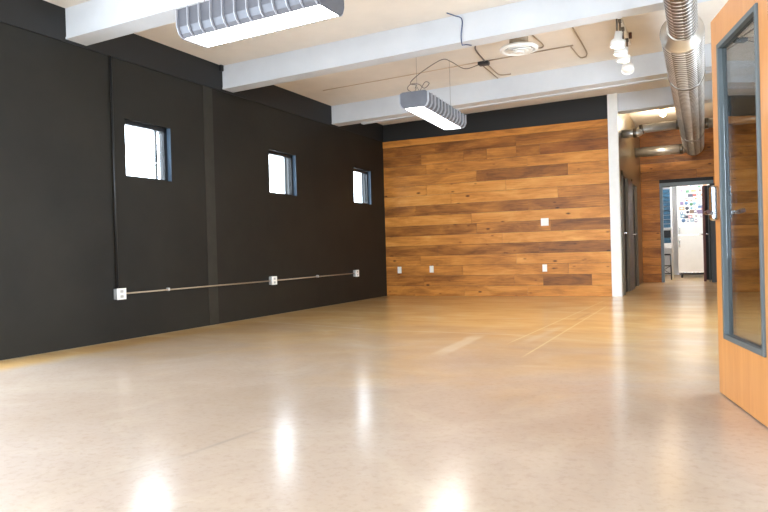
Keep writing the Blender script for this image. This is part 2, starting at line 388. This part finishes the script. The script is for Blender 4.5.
# white post = end of hall partition, hall wall with two doors
bm = new(); bb(bm, -1.463, -1.30, 11.99, 12.12, 0, ceil_z(-1.4)); tag(obj('trim_7', bm, 'white'), 'white painted upright post at the corner of the plank wall', 'post', kind='structure')
doors = [(12.42, 13.30), (14.24, 15.14)]
bm = new(); wall_grid(bm, 'x', -1.46, -1.30, 12.12, 16.45, 0, 3.56, [(a, b, 0, 2.2) for a, b in doors])
tag(obj('wall_hall_left', bm, 'olive'), 'olive tan hallway wall holding two dark doors', 'wall', kind='structure')
for i, (a, b) in enumerate(doors):
    t = thing('door_%d' % (i+1), (-1.30, (a+b)/2, 0), ['dark grey hallway door closer to the white post', 'dark grey hallway door closer to the open doorway'][i], 'door', kind='structure')
    w_ = b-a; bm = new(); bb(bm, -.075, -.03, -w_/2+.03, w_/2-.03, .006, 2.17); obj('panel', bm, 'greydark', t)
    bm = new()
    bb(bm, -.14, .018, -w_/2-.05, -w_/2+.03, 0, 2.25); bb(bm, -.14, .018, w_/2-.03, w_/2+.05, 0, 2.25); bb(bm, -.14, .018, -w_/2-.05, w_/2+.05, 2.17, 2.25); obj('door_frame', bm, 'trimtan', t)
    bm = new(); tube(bm, [(-.03, -w_/2+.12, 1.12), (.04, -w_/2+.12, 1.12)], .014); tube(bm, [(.04, -w_/2+.11, 1.12), (.04, -w_/2+.25, 1.12)], .012); bb(bm, -.03, -.024, -w_/2+.09, -w_/2+.15, 1.04, 1.22)
    obj('lever_handle', bm, 'chrome', t)
bm = new(); bb(bm, -1.30, -1.285, 13.37, 14.17, 0, 2.2); tag(obj('trim_8', bm, 'grey'), 'panel painted grey for the highlight on the wall between the two hallway doors', 'panel', kind='structure')  # wall highlight between the doors, put into the panel colour

# hall end wall with wood planks and doorway
DX0, DX1, DZ = -.845, .185, 2.27
bm = new(); wall_grid(bm, 'y', 16.47, 16.62, -1.46, 2.2, 0, 3.62, [(DX0, DX1, 0, DZ)])
we = tag(obj('wall_hall_end', bm, 'fascia'), 'orange plank wall at the far end of the hallway', 'wall', kind='structure')
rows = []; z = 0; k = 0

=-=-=

-- TASK TO COMPLETE --
Write out the full listing verbatim, excluding its pictures.

-- FULL OUTPUT --
Keep writing the Blender script for this image. This is part 2, starting at line 388. This part finishes the script. The script is for Blender 4.5.
# white post = end of hall partition, hall wall with two doors
bm = new(); bb(bm, -1.463, -1.30, 11.99, 12.12, 0, ceil_z(-1.4)); tag(obj('trim_7', bm, 'white'), 'white painted upright post at the corner of the plank wall', 'post', kind='structure')
doors = [(12.42, 13.30), (14.24, 15.14)]
bm = new(); wall_grid(bm, 'x', -1.46, -1.30, 12.12, 16.45, 0, 3.56, [(a, b, 0, 2.2) for a, b in doors])
tag(obj('wall_hall_left', bm, 'olive'), 'olive tan hallway wall holding two dark doors', 'wall', kind='structure')
for i, (a, b) in enumerate(doors):
    t = thing('door_%d' % (i+1), (-1.30, (a+b)/2, 0), ['dark grey hallway door closer to the white post', 'dark grey hallway door closer to the open doorway'][i], 'door', kind='structure')
    w_ = b-a; bm = new(); bb(bm, -.075, -.03, -w_/2+.03, w_/2-.03, .006, 2.17); obj('panel', bm, 'greydark', t)
    bm = new()
    bb(bm, -.14, .018, -w_/2-.05, -w_/2+.03, 0, 2.25); bb(bm, -.14, .018, w_/2-.03, w_/2+.05, 0, 2.25); bb(bm, -.14, .018, -w_/2-.05, w_/2+.05, 2.17, 2.25); obj('door_frame', bm, 'trimtan', t)
    bm = new(); tube(bm, [(-.03, -w_/2+.12, 1.12), (.04, -w_/2+.12, 1.12)], .014); tube(bm, [(.04, -w_/2+.11, 1.12), (.04, -w_/2+.25, 1.12)], .012); bb(bm, -.03, -.024, -w_/2+.09, -w_/2+.15, 1.04, 1.22)
    obj('lever_handle', bm, 'chrome', t)
bm = new(); bb(bm, -1.30, -1.285, 13.37, 14.17, 0, 2.2); tag(obj('trim_8', bm, 'grey'), 'panel painted grey for the highlight on the wall between the two hallway doors', 'panel', kind='structure')  # wall highlight between the doors, put into the panel colour

# hall end wall with wood planks and doorway
DX0, DX1, DZ = -.845, .185, 2.27
bm = new(); wall_grid(bm, 'y', 16.47, 16.62, -1.46, 2.2, 0, 3.62, [(DX0, DX1, 0, DZ)])
we = tag(obj('wall_hall_end', bm, 'fascia'), 'orange plank wall at the far end of the hallway', 'wall', kind='structure')
rows = []; z = 0; k = 0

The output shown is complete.